### Work to be completed
Repeat every entry in the listing below, exactly.

— Begin Source records —

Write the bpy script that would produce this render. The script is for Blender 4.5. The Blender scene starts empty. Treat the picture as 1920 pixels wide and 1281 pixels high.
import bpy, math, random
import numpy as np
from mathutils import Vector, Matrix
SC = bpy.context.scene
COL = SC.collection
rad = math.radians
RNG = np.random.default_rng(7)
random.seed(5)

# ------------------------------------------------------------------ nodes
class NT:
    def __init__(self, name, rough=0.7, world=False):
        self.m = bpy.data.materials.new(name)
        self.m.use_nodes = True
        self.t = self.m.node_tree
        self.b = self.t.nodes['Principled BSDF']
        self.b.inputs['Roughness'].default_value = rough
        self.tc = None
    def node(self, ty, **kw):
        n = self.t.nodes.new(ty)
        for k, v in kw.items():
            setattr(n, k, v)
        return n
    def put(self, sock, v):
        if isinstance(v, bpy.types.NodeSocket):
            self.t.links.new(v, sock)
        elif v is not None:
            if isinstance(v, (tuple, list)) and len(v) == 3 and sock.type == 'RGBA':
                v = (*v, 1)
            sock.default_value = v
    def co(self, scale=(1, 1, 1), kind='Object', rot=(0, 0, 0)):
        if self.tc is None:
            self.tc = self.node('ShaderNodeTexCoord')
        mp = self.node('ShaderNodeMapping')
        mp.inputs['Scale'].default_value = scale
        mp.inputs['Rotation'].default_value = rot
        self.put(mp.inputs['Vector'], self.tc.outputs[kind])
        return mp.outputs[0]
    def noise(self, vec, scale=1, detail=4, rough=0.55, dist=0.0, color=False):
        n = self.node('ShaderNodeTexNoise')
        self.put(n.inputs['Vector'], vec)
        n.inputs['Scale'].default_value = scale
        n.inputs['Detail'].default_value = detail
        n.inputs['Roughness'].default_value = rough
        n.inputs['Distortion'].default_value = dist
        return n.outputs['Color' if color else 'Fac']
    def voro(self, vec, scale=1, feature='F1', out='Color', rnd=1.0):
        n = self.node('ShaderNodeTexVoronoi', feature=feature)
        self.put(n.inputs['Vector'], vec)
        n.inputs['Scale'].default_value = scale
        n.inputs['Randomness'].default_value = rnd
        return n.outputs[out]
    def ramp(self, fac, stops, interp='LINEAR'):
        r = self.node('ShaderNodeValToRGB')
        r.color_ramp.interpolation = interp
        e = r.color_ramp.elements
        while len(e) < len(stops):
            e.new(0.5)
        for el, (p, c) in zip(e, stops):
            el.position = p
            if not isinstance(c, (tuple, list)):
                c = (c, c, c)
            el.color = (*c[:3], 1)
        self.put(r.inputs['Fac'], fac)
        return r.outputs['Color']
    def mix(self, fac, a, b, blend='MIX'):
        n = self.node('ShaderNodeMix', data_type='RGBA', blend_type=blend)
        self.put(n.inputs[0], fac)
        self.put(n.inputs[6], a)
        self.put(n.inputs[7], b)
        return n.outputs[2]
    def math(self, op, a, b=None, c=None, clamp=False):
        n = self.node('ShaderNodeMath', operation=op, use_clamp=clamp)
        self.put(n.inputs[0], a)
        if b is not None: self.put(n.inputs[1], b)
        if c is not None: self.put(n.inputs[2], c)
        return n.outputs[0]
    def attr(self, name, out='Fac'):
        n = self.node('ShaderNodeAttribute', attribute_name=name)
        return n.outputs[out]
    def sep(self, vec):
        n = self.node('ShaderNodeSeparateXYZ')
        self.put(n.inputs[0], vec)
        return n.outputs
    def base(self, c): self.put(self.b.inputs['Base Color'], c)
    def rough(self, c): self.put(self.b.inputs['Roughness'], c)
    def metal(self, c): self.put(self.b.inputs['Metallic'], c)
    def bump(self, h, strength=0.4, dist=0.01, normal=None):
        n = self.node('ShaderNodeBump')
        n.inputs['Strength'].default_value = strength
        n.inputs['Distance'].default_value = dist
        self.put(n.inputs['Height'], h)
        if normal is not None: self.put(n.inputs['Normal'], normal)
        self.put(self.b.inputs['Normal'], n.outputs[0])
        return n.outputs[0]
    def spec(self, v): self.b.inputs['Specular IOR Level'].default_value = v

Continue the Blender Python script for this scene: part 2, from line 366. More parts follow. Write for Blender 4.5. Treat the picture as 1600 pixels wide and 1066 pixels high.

— End Source records —

### Written answer
Write the bpy script that would produce this render. The script is for Blender 4.5. The Blender scene starts empty. Treat the picture as 1920 pixels wide and 1281 pixels high.
import bpy, math, random
import numpy as np
from mathutils import Vector, Matrix
SC = bpy.context.scene
COL = SC.collection
rad = math.radians
RNG = np.random.default_rng(7)
random.seed(5)

# ------------------------------------------------------------------ nodes
class NT:
    def __init__(self, name, rough=0.7, world=False):
        self.m = bpy.data.materials.new(name)
        self.m.use_nodes = True
        self.t = self.m.node_tree
        self.b = self.t.nodes['Principled BSDF']
        self.b.inputs['Roughness'].default_value = rough
        self.tc = None
    def node(self, ty, **kw):
        n = self.t.nodes.new(ty)
        for k, v in kw.items():
            setattr(n, k, v)
        return n
    def put(self, sock, v):
        if isinstance(v, bpy.types.NodeSocket):
            self.t.links.new(v, sock)
        elif v is not None:
            if isinstance(v, (tuple, list)) and len(v) == 3 and sock.type == 'RGBA':
                v = (*v, 1)
            sock.default_value = v
    def co(self, scale=(1, 1, 1), kind='Object', rot=(0, 0, 0)):
        if self.tc is None:
            self.tc = self.node('ShaderNodeTexCoord')
        mp = self.node('ShaderNodeMapping')
        mp.inputs['Scale'].default_value = scale
        mp.inputs['Rotation'].default_value = rot
        self.put(mp.inputs['Vector'], self.tc.outputs[kind])
        return mp.outputs[0]
    def noise(self, vec, scale=1, detail=4, rough=0.55, dist=0.0, color=False):
        n = self.node('ShaderNodeTexNoise')
        self.put(n.inputs['Vector'], vec)
        n.inputs['Scale'].default_value = scale
        n.inputs['Detail'].default_value = detail
        n.inputs['Roughness'].default_value = rough
        n.inputs['Distortion'].default_value = dist
        return n.outputs['Color' if color else 'Fac']
    def voro(self, vec, scale=1, feature='F1', out='Color', rnd=1.0):
        n = self.node('ShaderNodeTexVoronoi', feature=feature)
        self.put(n.inputs['Vector'], vec)
        n.inputs['Scale'].default_value = scale
        n.inputs['Randomness'].default_value = rnd
        return n.outputs[out]
    def ramp(self, fac, stops, interp='LINEAR'):
        r = self.node('ShaderNodeValToRGB')
        r.color_ramp.interpolation = interp
        e = r.color_ramp.elements
        while len(e) < len(stops):
            e.new(0.5)
        for el, (p, c) in zip(e, stops):
            el.position = p
            if not isinstance(c, (tuple, list)):
                c = (c, c, c)
            el.color = (*c[:3], 1)
        self.put(r.inputs['Fac'], fac)
        return r.outputs['Color']
    def mix(self, fac, a, b, blend='MIX'):
        n = self.node('ShaderNodeMix', data_type='RGBA', blend_type=blend)
        self.put(n.inputs[0], fac)
        self.put(n.inputs[6], a)
        self.put(n.inputs[7], b)
        return n.outputs[2]
    def math(self, op, a, b=None, c=None, clamp=False):
        n = self.node('ShaderNodeMath', operation=op, use_clamp=clamp)
        self.put(n.inputs[0], a)
        if b is not None: self.put(n.inputs[1], b)
        if c is not None: self.put(n.inputs[2], c)
        return n.outputs[0]
    def attr(self, name, out='Fac'):
        n = self.node('ShaderNodeAttribute', attribute_name=name)
        return n.outputs[out]
    def sep(self, vec):
        n = self.node('ShaderNodeSeparateXYZ')
        self.put(n.inputs[0], vec)
        return n.outputs
    def base(self, c): self.put(self.b.inputs['Base Color'], c)
    def rough(self, c): self.put(self.b.inputs['Roughness'], c)
    def metal(self, c): self.put(self.b.inputs['Metallic'], c)
    def bump(self, h, strength=0.4, dist=0.01, normal=None):
        n = self.node('ShaderNodeBump')
        n.inputs['Strength'].default_value = strength
        n.inputs['Distance'].default_value = dist
        self.put(n.inputs['Height'], h)
        if normal is not None: self.put(n.inputs['Normal'], normal)
        self.put(self.b.inputs['Normal'], n.outputs[0])
        return n.outputs[0]
    def spec(self, v): self.b.inputs['Specular IOR Level'].default_value = v

Continue the Blender Python script for this scene: part 2, from line 366. More parts follow. Write for Blender 4.5. Treat the picture as 1600 pixels wide and 1066 pixels high.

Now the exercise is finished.